Philip Bennett, Globe Staff
The Boston Globe
July 8, 1988
MEXICO CITY - Carlos Salinas de Gortari claimed victory yesterday in Wednesday's contentious presidential election, despite the refusal of the government and of his ruling Institutional Revolutionary Party to release results.
The absence by late yesterday afternoon of public, official results fanned opposition charges that the ruling party was maneuvering to steal the presidential and congressional elections. They are widely considered the most important in Mexico in nearly 50 years.
Officials of the ruling party, known as the PRI, attributed delays in the vote count yesterday to "technical" difficulties and to what all parties described as the heaviest voter turnout in the country's history. They denied allegations that voting had been marred by massive tampering.
But the officials acknowledged that the PRI had received fewer votes than they had expected. In his victory speech to party workers, Salinas declared that the comptetitiveness of the elections had signaled "a new political reality in the nation" and "the end of the era of a practically single party" system.
The PRI has not lost an election for a major office since it came to power in 1929. Its uninterrupted hold on power has been credited with preserving social peace and relative stability in Mexico.
Early vote tallies from Wednesday's elections had been promised initially by party and government officials for that evening. By law, official election results must be released Sunday.
The failure to produce the results contributed to confusion about both the outcome and aftermath of the elections. Although the country appeared to remain peaceful, opposition leaders said that they would call for acts of civil disobedience this weekend to protest what they have described as fraud.
PRI officials said yesterday that they were withholding their own vote count in order not to interfere with government tabulations.
"We don't want a war of numbers," said Otto Granados, a spokesman for Salinas. "The only authority that can release figures is the Federal Electoral Commission."
Opposition parties released their own selective and unofficial figures yesterday that showed Salinas losing both to Cuauhtemoc Cardenas, the leftist presidential candidate, and to Manuel J. Clouthier, a candidate from the conservative National Action Party.

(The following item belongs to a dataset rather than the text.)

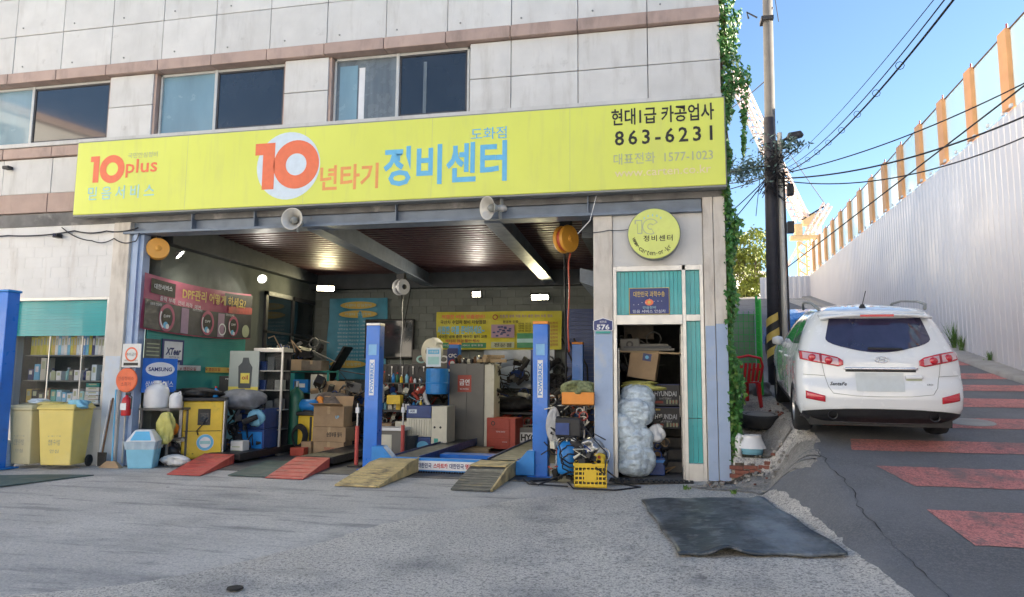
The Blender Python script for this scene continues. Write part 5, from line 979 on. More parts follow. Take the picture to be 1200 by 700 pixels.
# tangled workshop clutter
heap((-6.75, 4.05, .30), .62, .25, .5, 60, 'jumble of dark parts on the lower shelf of the work table', seed=1); heap((-6.75, 4.1, .90), .62, .18, .45, 70, 'jumble of small tools piled on the work table top', ('dark', 'steel', 'blued', 'redb', 'cream', 'lbin'), seed=2)
heap((-6.9, 6.1, .05), .9, .3, 1.3, 90, 'dark machine clutter against the back wall behind the work table', seed=3, big=2); heap((-8.1, 3.9, .05), .5, .3, 1.4, 90, 'dark clutter piled behind the yellow tank and cartons', ('dark', 'blackp', 'rust', 'greym', 'blued', 'card'), seed=4, big=1.6)
heap((-9.1, 1.75, .02), .35, .2, .9, 50, 'black clutter under the grey tarpaulin beside the yellow machine', ('blackp', 'dark', 'rubber', 'rust'), seed=5, big=1.5); heap((-9.85, .5, .05), .2, .15, .35, 22, 'small dark things on the floor under the low bench', seed=6)
heap((-4.78, 4.9, .9), .14, .15, 1.0, 46, 'black hoses and tools hanging on the right side of the grey locker', ('blackp', 'dark', 'rubber', 'steel'), seed=7, big=1.3); heap((-4.2, 5.9, .83), .7, .2, .35, 70, 'oily parts crowded on the back workbench', seed=8, big=1.2)
heap((-4.2, 5.9, .05), .8, .25, .6, 60, 'dark parts stored under the back workbench', seed=9, big=1.8); heap((-2.95, 4.9, .1), .5, .35, 1.2, 90, 'dark pile of parts and tyres behind the right lift post', ('blackp', 'dark', 'rubber', 'rust', 'steel', 'card'), seed=10, big=1.7)
heap((-2.35, .05, .02), .28, .16, 1.15, 90, 'tangle of grips, valves and black hoses around the pressure washer', ('blackp', 'dark', 'steel', 'rubber', 'redb', 'cream'), seed=11); heap((-1.98, -.42, .30), .2, .13, .16, 34, 'oily parts sticking out of the yellow crate', seed=12)
heap((-6.15, 3.75, .05), .1, .3, .9, 26, 'small parts stacked between the bucket and the cream machine', seed=13); heap((-5.55, 6.2, .1), .5, .2, 1.4, 60, 'dark shelf clutter behind the grey locker', seed=14, big=1.8); heap((-3.5, 6.2, 1.0), .35, .15, .9, 40, 'black brackets and cables under the right end of the yellow banner', ('blackp', 'dark', 'rubber'), seed=15, big=1.5)
heap((-9.3, 4.2, 2.0), .6, .2, .3, 40, 'odds and ends on the top of the teal rack', ('dark', 'card', 'greym', 'blued'), seed=16, big=1.4); heap((-1.35, 1.3, 1.7), .3, .3, .6, 40, 'dusty clutter on the shelf inside the side door', ('dark', 'greym', 'cream', 'rust', 'card'), seed=17, big=1.3); heap((-1.0, .8, .10), .12, .3, .7, 30, 'small clutter on the floor behind the plastic sack', ('blackp', 'card', 'blued', 'greym'), seed=18)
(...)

At a press conference, Cardenas presented totals that he said were from a sample of 272 of the nearly 55,000 precincts nationwide. The figures indicated that he had won, with 44 percent of the vote, and that Salinas had followed, with 27 percent. Clouthier had 23 percent, according to the Cardenas tally.
Clouthier countered with his own figures showing him in the lead, followed by Cardenas and then Salinas.
"The PRI lost the elections yesterday, my friends, and they are now the third political force in the country," Clouthier told reporters. "What we are seeing is the culmination of the most horrific fraud."
Clouthier, Cardenas and a third presidential candidate, Rosario Ibarra, met late Wednesday night with Interior Minister Manuel Bartlett to protest alleged voting irregularities, including the stuffing of ballot boxes. The interior minister heads the Federal Electoral Commission, which supervises vote tabulation.
Government officials maintained that the vote count was proceeding more slowly than usual because computers had broken down and because of high voter turnout. Opposition leaders charged that the government had halted the count after it realized that the PRI was losing.
"There is every indication that the results coming in were extraordinarily surprising and unfavorable to the PRI," said Jorge Casteneda, a prominent academic critical of the government. "How they handled the results is highly unusual in relation to what they said they wanted to do."
After hours of delays, the president of the PRI, Jorge de la Vega Dominguez, announced early yesterday that the party had scored an "overwhelming, legal and unassailable triumph." Without citing figures, he described the results as "a victory for the nation and for democracy."